Rekia Boyd

Chicago Police Officer Dante Servin, 45, is charged with involuntary manslaughter, reckless discharge of a firearm and reckless conduct in the March 2012 shooting death of Rekia Boyd, 22.  

Boyd was an innocent bystander on March 21, 2012 when Servin responded to a noise disturbance call. Servin exchanged words with Antonio Cross, who was causing the disturbance. Once the officer turned away from Cross, he alleges he saw Cross pull out a gun, which in fact was actually a cell phone. But Servin already had his guns blazing.  Cross was shot in the thumb and Boyd was shot in the head.

“It’s a sad day when charges are warranted against a police officer, but we feel very strongly that in this particular case Ms.
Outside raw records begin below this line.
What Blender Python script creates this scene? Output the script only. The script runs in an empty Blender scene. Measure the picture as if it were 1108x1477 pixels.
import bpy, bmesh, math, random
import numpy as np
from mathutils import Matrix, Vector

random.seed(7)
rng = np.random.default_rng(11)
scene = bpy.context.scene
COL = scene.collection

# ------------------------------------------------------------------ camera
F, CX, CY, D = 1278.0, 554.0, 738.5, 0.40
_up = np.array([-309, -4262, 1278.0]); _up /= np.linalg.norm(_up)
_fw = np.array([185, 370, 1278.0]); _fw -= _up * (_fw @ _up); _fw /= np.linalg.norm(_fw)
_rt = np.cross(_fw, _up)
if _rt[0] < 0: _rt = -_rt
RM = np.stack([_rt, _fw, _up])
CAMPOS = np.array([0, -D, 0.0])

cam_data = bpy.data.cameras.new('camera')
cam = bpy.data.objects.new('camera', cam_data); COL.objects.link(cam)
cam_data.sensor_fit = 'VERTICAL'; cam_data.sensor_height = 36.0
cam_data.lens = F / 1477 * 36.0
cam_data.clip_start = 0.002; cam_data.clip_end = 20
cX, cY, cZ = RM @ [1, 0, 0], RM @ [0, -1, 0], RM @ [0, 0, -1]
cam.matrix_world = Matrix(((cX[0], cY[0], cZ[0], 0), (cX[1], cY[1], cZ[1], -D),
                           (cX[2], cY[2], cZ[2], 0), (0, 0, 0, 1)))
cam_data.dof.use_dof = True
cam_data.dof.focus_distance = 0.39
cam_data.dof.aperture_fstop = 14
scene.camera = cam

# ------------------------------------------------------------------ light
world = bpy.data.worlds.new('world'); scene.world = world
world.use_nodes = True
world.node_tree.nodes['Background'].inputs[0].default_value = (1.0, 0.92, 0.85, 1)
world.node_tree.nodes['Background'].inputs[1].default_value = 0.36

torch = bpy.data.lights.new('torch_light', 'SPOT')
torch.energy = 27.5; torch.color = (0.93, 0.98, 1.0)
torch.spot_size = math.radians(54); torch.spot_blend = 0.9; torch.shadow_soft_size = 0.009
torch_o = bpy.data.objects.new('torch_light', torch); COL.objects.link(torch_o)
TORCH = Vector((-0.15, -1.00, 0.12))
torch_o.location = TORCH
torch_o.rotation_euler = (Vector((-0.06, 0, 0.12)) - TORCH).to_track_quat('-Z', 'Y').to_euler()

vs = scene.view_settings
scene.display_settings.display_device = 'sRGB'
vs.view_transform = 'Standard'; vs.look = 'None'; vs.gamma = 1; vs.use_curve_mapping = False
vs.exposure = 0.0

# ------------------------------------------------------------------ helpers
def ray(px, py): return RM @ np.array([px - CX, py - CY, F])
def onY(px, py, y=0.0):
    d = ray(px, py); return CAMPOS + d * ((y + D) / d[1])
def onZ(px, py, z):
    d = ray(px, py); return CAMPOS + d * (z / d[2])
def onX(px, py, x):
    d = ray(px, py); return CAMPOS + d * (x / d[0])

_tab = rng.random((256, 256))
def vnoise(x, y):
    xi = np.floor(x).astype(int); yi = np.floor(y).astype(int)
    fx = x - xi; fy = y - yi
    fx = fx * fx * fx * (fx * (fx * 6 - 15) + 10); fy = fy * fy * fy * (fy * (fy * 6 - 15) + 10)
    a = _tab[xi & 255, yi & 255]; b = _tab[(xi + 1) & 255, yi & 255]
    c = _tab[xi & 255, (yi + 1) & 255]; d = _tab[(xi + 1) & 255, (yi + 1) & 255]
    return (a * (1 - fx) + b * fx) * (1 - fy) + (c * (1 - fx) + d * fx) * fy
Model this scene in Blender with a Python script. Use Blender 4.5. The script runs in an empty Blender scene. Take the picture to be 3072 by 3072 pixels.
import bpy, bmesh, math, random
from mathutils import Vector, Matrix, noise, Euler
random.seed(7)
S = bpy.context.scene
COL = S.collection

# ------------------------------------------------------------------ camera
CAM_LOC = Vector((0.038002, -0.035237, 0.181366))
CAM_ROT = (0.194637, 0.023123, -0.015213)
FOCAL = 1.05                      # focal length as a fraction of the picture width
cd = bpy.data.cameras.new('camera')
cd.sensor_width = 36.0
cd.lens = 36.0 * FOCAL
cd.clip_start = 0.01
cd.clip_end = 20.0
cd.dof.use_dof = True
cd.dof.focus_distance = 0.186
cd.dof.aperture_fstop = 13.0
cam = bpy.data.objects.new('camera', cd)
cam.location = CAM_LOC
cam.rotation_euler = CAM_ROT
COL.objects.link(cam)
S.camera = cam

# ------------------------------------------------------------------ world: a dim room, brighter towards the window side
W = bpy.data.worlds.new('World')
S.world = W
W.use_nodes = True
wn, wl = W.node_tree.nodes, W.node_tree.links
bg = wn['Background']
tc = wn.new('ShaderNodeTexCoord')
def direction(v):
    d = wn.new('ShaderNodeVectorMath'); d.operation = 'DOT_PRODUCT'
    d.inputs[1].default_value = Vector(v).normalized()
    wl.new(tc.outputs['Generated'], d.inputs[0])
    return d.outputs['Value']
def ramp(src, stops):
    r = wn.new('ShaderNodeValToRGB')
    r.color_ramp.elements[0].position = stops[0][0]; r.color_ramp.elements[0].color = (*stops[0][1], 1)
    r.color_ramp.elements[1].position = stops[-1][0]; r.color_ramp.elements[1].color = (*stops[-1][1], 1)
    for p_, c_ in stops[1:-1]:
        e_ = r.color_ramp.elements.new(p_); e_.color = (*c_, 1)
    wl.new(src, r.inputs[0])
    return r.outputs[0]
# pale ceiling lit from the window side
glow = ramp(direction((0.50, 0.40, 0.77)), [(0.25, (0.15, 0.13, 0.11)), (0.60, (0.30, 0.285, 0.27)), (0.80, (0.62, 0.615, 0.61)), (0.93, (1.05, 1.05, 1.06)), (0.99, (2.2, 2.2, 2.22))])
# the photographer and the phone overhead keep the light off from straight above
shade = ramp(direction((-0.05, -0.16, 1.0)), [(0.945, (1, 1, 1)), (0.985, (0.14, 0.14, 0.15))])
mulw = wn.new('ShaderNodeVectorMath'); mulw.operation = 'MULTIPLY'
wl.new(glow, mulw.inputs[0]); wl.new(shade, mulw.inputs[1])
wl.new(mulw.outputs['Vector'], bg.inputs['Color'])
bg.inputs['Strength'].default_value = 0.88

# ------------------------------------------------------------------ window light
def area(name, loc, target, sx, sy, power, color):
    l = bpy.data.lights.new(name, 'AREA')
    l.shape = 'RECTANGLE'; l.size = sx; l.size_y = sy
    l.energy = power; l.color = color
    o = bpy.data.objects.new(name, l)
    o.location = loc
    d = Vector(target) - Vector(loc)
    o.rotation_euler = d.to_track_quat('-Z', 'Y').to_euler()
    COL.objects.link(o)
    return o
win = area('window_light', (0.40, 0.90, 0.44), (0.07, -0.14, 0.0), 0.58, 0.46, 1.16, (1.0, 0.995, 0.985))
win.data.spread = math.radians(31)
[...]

Rekia Boyd lost her life for no reason,” State’s Attorney Anita Alvarez told reporters after the bond hearing.

“(Boyd) was doing nothing and was shot in the back of the head,” Alvarez said. “And in evaluating all the facts that I saw, I felt that his actions were not appropriate, not justified and were reckless.”

Servin has been on desk duty since the shooting, but is expected to be stripped of his police powers.  A Fraternal Order of Police spokesman said Servin is a decorated police veteran who has served since the early 1990s and was trying to defend himself that night.

“It’s a sad day when an officer’s charged for doing something that he’s trained to do,” Pat Camden told reporters at the courthouse.

Servin faces anything from probation to five years in prison if convicted of involuntary manslaughter, the most serious charge.

The city previously paid $4.5 million to settle a wrongful death lawsuit brought by Boyd’s estate.